*AIM*: Could you write out every record below exactly, leaving out any pictures?

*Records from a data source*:

Begin

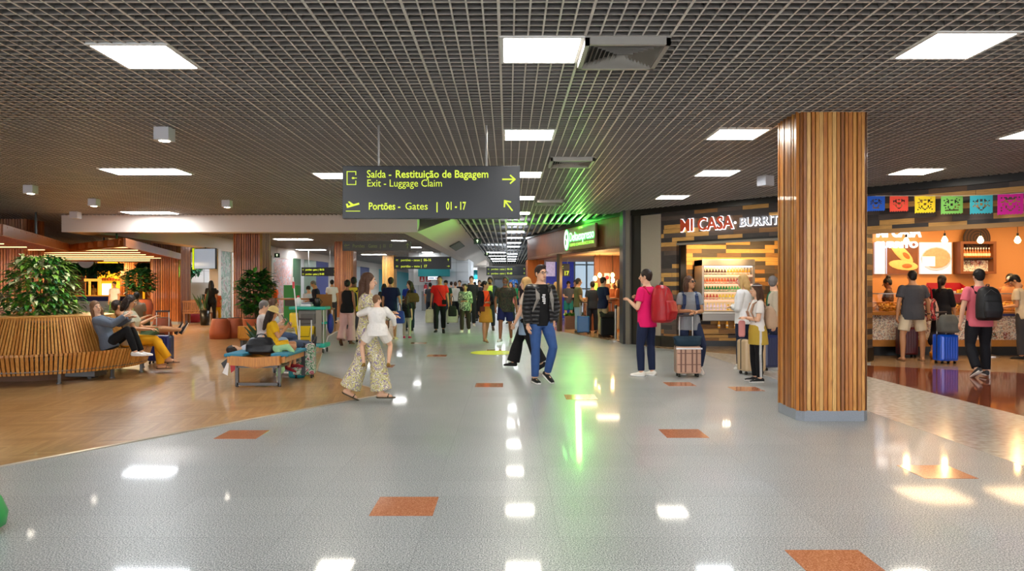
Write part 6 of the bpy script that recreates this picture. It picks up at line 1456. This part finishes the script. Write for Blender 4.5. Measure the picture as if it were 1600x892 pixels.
# ---- red shirt man and the group
x, y = PX(687, 521)
rm = person('man in a red shirt and black trousers walking towards the viewer with two pale bags', x, y, 1.76, 182, 'm', 'tan', ('buzz', 'black'), ('#d8201c', 'short', -.13, .026), ('trousers', '#17181a'), '#1a1a1a', legs=WALK['legs'], arms=(((.22, .05, -1), (.08, .12, -1)), ((.22, .05, -1), (.12, .12, -1))), build=1.04, extras=(('crossbody', '#1a1214', -1),))
for i, (dx, l) in enumerate(((-.03, 'cream paper bag with a lime mark in the right hand of the man in red'), (.05, 'pale shopping bag in the left hand of the man in red'))):
    hnd = hand(rm, i); o = softbag('shopping_bag', l, 'bag', (hnd.x+(-.02 if i == 0 else .1), hnd.y, hnd.z-.48), .30 if i == 0 else .38, .16, .42, cloth('#d3cfae' if i == 0 else '#bfb8a4'), .06, 0, cloth('#c9c4a4'), .9)
x, y = PX(727, 521)
person('older woman in a green patterned blouse and brown trousers in the walking group', x, y, 1.52, 176, 'f', 'tan', ('short', 'dark'), (m_camo, 'half', -.16, .05), ('trousers', '#3c3228'), '#e8e4de', legs=WALK['legs'], arms=(FOLD, DOWN))
softbag('handbag', 'dark shoulder bag beside the woman in the green patterned blouse', 'handbag', (-1.68, 21.7, .55), .26, .14, .32, cloth('#22201e'), .3)
x, y = PX(737, 511)
person('tall fair man in a dark tee behind the woman in the patterned blouse', x, y, 1.80, 178, 'm', 'light', ('short', 'brown'), ('#2a2a30', 'half'), ('trousers', '#1e2026'), '#d8d4cc', legs=WALK2['legs'])
x, y = PX(758, 536)
wo = person('woman in an orange top, black blazer and mustard skirt walking right', x, y, 1.58, 205, 'f', 'tan', ('lowbun', 'black'), ('#f0501c', 'none'), ('skirt', '#b8862c', .44, .02), '#8a6448', legs=(((.02, .4, -1), (0, .05, -1)), ((.02, -.12, -1), (0, -.38, -1))), arms=(DOWN, FOLD), head=(48, 8), jacket=('#141316', 'long', -.22, .035, .085), sandals=True, extras=(('crossbody', '#5a2c1c', 1),))
x, y = PX(763, 517)
person('bearded man in a yellow green shirt and navy jacket behind the couple', x+.05, y, 1.74, 180, 'm', 'brown', ('short', 'black'), ('#c8cc5c', 'short'), ('trousers', '#2a2c38'), '#3a2a20', legs=WALK['legs'], jacket=('#232838', 'long', -.12, .03, .09), extras=(('beard', 'black'),))
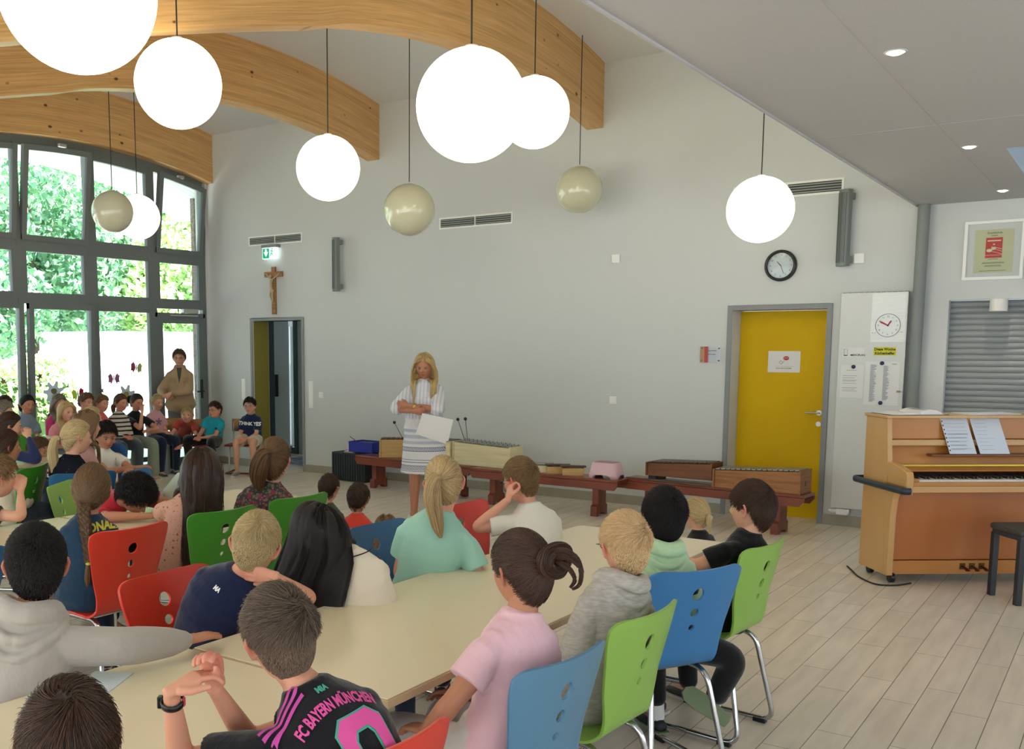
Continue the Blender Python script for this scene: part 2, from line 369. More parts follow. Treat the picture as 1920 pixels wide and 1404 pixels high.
for i in range(len(MUL)-1):
    a, b_ = MUL[i], MUL[i+1]
    tl = {9: R(7), 7: R(7), 6: R(6), 4: R(7)}.get(i, 0.0)
    sash(wn_, a, b_, T2, 9, True, tl); wn_ += 1
    sash(wn_, a, b_, T1, T2, False, 0); wn_ += 1
    if i < 9:
        sash(wn_, a, b_, 0.08, T1, False, {7: R(2.6), 6: R(2.6)}.get(i, 0.0)); wn_ += 1
# glazed door in the last bay
a, b_ = MUL[9], MUL[10]
struct('trim_4', (lambda m: (bar(m, a, 2.13, b_, 2.13, 0.06), m)[1])(MB()), M_alu)
dr = sash(1, a, b_, 0.0, 2.14, False, 0, fw=0.09); dr.name = 'door_1'
h = MB(); h.cyl((XW+0.0, 9.76, 1.05), (XW+0.07, 9.76, 1.05), 0.011); h.cyl((XW+0.065, 9.765, 1.05), (XW+0.065, 9.63, 1.05), 0.010); h.bx(XW+0.01, XW+0.02, 9.745, 9.785, 0.95, 1.22)
h.build('door_handle', mat('dark_handle', '#2b2d2e', 0.4), None, kind='structure')
cl = root('door_closer', (XW+0.045, 9.55, 2.19), 0, 'grey door closer above the glazed garden door', 'door closer')
M_silver = mat('silver_paint', '#b9bcbd', 0.35, metal=0.3)
MB().bx(-0.03, 0.03, -0.14, 0.14, -0.03, 0.03).build('housing', M_silver, cl, bevel=0.008)
MB().bx(-0.005, 0.015, -0.36, 0.14, -0.075, -0.055).build('arm', M_silver, cl, bevel=0.003)
for yy in (7.55, 9.42):
    c_ = tag(MB().bx(-0.02, 0.03, -0.05, 0.05, -0.02, 0.02).build('window_opener', M_silver, loc=(XW+0.06, yy, ztop(yy)-0.02), bevel=0.005),
             'small silver window opener above the tilted arched window, %s' % ('beside the end of the timber beam' if yy > 9 else 'further from the back wall'), 'opener', 'window openers under the far beam')

# ------------------------------------------------------------------ doors
fy = MB()
fy.bx(D2[0]-0.05, D2[0], YW-0.015, YW+TH, 0, D2[2]+0.05); fy.bx(D2[1], D2[1]+0.05, YW-0.015, YW+TH, 0, D2[2]+0.05); fy.bx(D2[0], D2[1], YW-0.015, YW+TH, D2[2], D2[2]+0.05)
struct('trim_5', fy, M_alu2, bevel=0.003)
dy = MB().bx(D2[0]+0.003, D2[1]-0.003, YW+0.25, YW+0.29, 0.0, D2[2]-0.003)
door2 = struct('door_2', dy, mat('yellow_door', '#dcb400', 0.6, spec=0.2, vary=(2, '#d3ab00', 1.2)))
hh = MB(); hh.cyl((-2.50, YW+0.25, 1.05), (-2.50, YW+0.20, 1.05), 0.010); hh.cyl((-2.495, YW+0.20, 1.05), (-2.62, YW+0.20, 1.05), 0.009); hh.cyl((-2.50, YW+0.25, 1.05), (-2.50, YW+0.24, 1.05), 0.026); hh.cyl((-2.50, YW+0.25, 0.94), (-2.50, YW+0.24, 0.94), 0.024)
hh.build('door_handle', mat('steel', '#b5b2aa', 0.3, metal=0.9), door2)
fd = MB()
fd.bx(D1[0]-0.04, D1[0], YW-0.015, YW+TH, 0, D1[2]+0.04); fd.bx(D1[1], D1[1]+0.04, YW-0.015, YW+TH, 0, D1[2]+0.04); fd.bx(D1[0], D1[1], YW-0.015, YW+TH, D1[2], D1[2]+0.04)
struct('trim_6', fd, M_alu2, bevel=0.003)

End

*FINAL RESULT*:
Write part 6 of the bpy script that recreates this picture. It picks up at line 1456. This part finishes the script. Write for Blender 4.5. Measure the picture as if it were 1600x892 pixels.
# ---- red shirt man and the group
x, y = PX(687, 521)
rm = person('man in a red shirt and black trousers walking towards the viewer with two pale bags', x, y, 1.76, 182, 'm', 'tan', ('buzz', 'black'), ('#d8201c', 'short', -.13, .026), ('trousers', '#17181a'), '#1a1a1a', legs=WALK['legs'], arms=(((.22, .05, -1), (.08, .12, -1)), ((.22, .05, -1), (.12, .12, -1))), build=1.04, extras=(('crossbody', '#1a1214', -1),))
for i, (dx, l) in enumerate(((-.03, 'cream paper bag with a lime mark in the right hand of the man in red'), (.05, 'pale shopping bag in the left hand of the man in red'))):
    hnd = hand(rm, i); o = softbag('shopping_bag', l, 'bag', (hnd.x+(-.02 if i == 0 else .1), hnd.y, hnd.z-.48), .30 if i == 0 else .38, .16, .42, cloth('#d3cfae' if i == 0 else '#bfb8a4'), .06, 0, cloth('#c9c4a4'), .9)
x, y = PX(727, 521)
person('older woman in a green patterned blouse and brown trousers in the walking group', x, y, 1.52, 176, 'f', 'tan', ('short', 'dark'), (m_camo, 'half', -.16, .05), ('trousers', '#3c3228'), '#e8e4de', legs=WALK['legs'], arms=(FOLD, DOWN))
softbag('handbag', 'dark shoulder bag beside the woman in the green patterned blouse', 'handbag', (-1.68, 21.7, .55), .26, .14, .32, cloth('#22201e'), .3)
x, y = PX(737, 511)
person('tall fair man in a dark tee behind the woman in the patterned blouse', x, y, 1.80, 178, 'm', 'light', ('short', 'brown'), ('#2a2a30', 'half'), ('trousers', '#1e2026'), '#d8d4cc', legs=WALK2['legs'])
x, y = PX(758, 536)
wo = person('woman in an orange top, black blazer and mustard skirt walking right', x, y, 1.58, 205, 'f', 'tan', ('lowbun', 'black'), ('#f0501c', 'none'), ('skirt', '#b8862c', .44, .02), '#8a6448', legs=(((.02, .4, -1), (0, .05, -1)), ((.02, -.12, -1), (0, -.38, -1))), arms=(DOWN, FOLD), head=(48, 8), jacket=('#141316', 'long', -.22, .035, .085), sandals=True, extras=(('crossbody', '#5a2c1c', 1),))
x, y = PX(763, 517)
person('bearded man in a yellow green shirt and navy jacket behind the couple', x+.05, y, 1.74, 180, 'm', 'brown', ('short', 'black'), ('#c8cc5c', 'short'), ('trousers', '#2a2c38'), '#3a2a20', legs=WALK['legs'], jacket=('#232838', 'long', -.12, .03, .09), extras=(('beard', 'black'),))
Continue the Blender Python script for this scene: part 2, from line 369. More parts follow. Treat the picture as 1920 pixels wide and 1404 pixels high.
for i in range(len(MUL)-1):
    a, b_ = MUL[i], MUL[i+1]
    tl = {9: R(7), 7: R(7), 6: R(6), 4: R(7)}.get(i, 0.0)
    sash(wn_, a, b_, T2, 9, True, tl); wn_ += 1
    sash(wn_, a, b_, T1, T2, False, 0); wn_ += 1
    if i < 9:
        sash(wn_, a, b_, 0.08, T1, False, {7: R(2.6), 6: R(2.6)}.get(i, 0.0)); wn_ += 1
# glazed door in the last bay
a, b_ = MUL[9], MUL[10]
struct('trim_4', (lambda m: (bar(m, a, 2.13, b_, 2.13, 0.06), m)[1])(MB()), M_alu)
dr = sash(1, a, b_, 0.0, 2.14, False, 0, fw=0.09); dr.name = 'door_1'
h = MB(); h.cyl((XW+0.0, 9.76, 1.05), (XW+0.07, 9.76, 1.05), 0.011); h.cyl((XW+0.065, 9.765, 1.05), (XW+0.065, 9.63, 1.05), 0.010); h.bx(XW+0.01, XW+0.02, 9.745, 9.785, 0.95, 1.22)
h.build('door_handle', mat('dark_handle', '#2b2d2e', 0.4), None, kind='structure')
cl = root('door_closer', (XW+0.045, 9.55, 2.19), 0, 'grey door closer above the glazed garden door', 'door closer')
M_silver = mat('silver_paint', '#b9bcbd', 0.35, metal=0.3)
MB().bx(-0.03, 0.03, -0.14, 0.14, -0.03, 0.03).build('housing', M_silver, cl, bevel=0.008)
MB().bx(-0.005, 0.015, -0.36, 0.14, -0.075, -0.055).build('arm', M_silver, cl, bevel=0.003)
for yy in (7.55, 9.42):
    c_ = tag(MB().bx(-0.02, 0.03, -0.05, 0.05, -0.02, 0.02).build('window_opener', M_silver, loc=(XW+0.06, yy, ztop(yy)-0.02), bevel=0.005),
             'small silver window opener above the tilted arched window, %s' % ('beside the end of the timber beam' if yy > 9 else 'further from the back wall'), 'opener', 'window openers under the far beam')

# ------------------------------------------------------------------ doors
fy = MB()
fy.bx(D2[0]-0.05, D2[0], YW-0.015, YW+TH, 0, D2[2]+0.05); fy.bx(D2[1], D2[1]+0.05, YW-0.015, YW+TH, 0, D2[2]+0.05); fy.bx(D2[0], D2[1], YW-0.015, YW+TH, D2[2], D2[2]+0.05)
struct('trim_5', fy, M_alu2, bevel=0.003)
dy = MB().bx(D2[0]+0.003, D2[1]-0.003, YW+0.25, YW+0.29, 0.0, D2[2]-0.003)
door2 = struct('door_2', dy, mat('yellow_door', '#dcb400', 0.6, spec=0.2, vary=(2, '#d3ab00', 1.2)))
hh = MB(); hh.cyl((-2.50, YW+0.25, 1.05), (-2.50, YW+0.20, 1.05), 0.010); hh.cyl((-2.495, YW+0.20, 1.05), (-2.62, YW+0.20, 1.05), 0.009); hh.cyl((-2.50, YW+0.25, 1.05), (-2.50, YW+0.24, 1.05), 0.026); hh.cyl((-2.50, YW+0.25, 0.94), (-2.50, YW+0.24, 0.94), 0.024)
hh.build('door_handle', mat('steel', '#b5b2aa', 0.3, metal=0.9), door2)
fd = MB()
fd.bx(D1[0]-0.04, D1[0], YW-0.015, YW+TH, 0, D1[2]+0.04); fd.bx(D1[1], D1[1]+0.04, YW-0.015, YW+TH, 0, D1[2]+0.04); fd.bx(D1[0], D1[1], YW-0.015, YW+TH, D1[2], D1[2]+0.04)
struct('trim_6', fd, M_alu2, bevel=0.003)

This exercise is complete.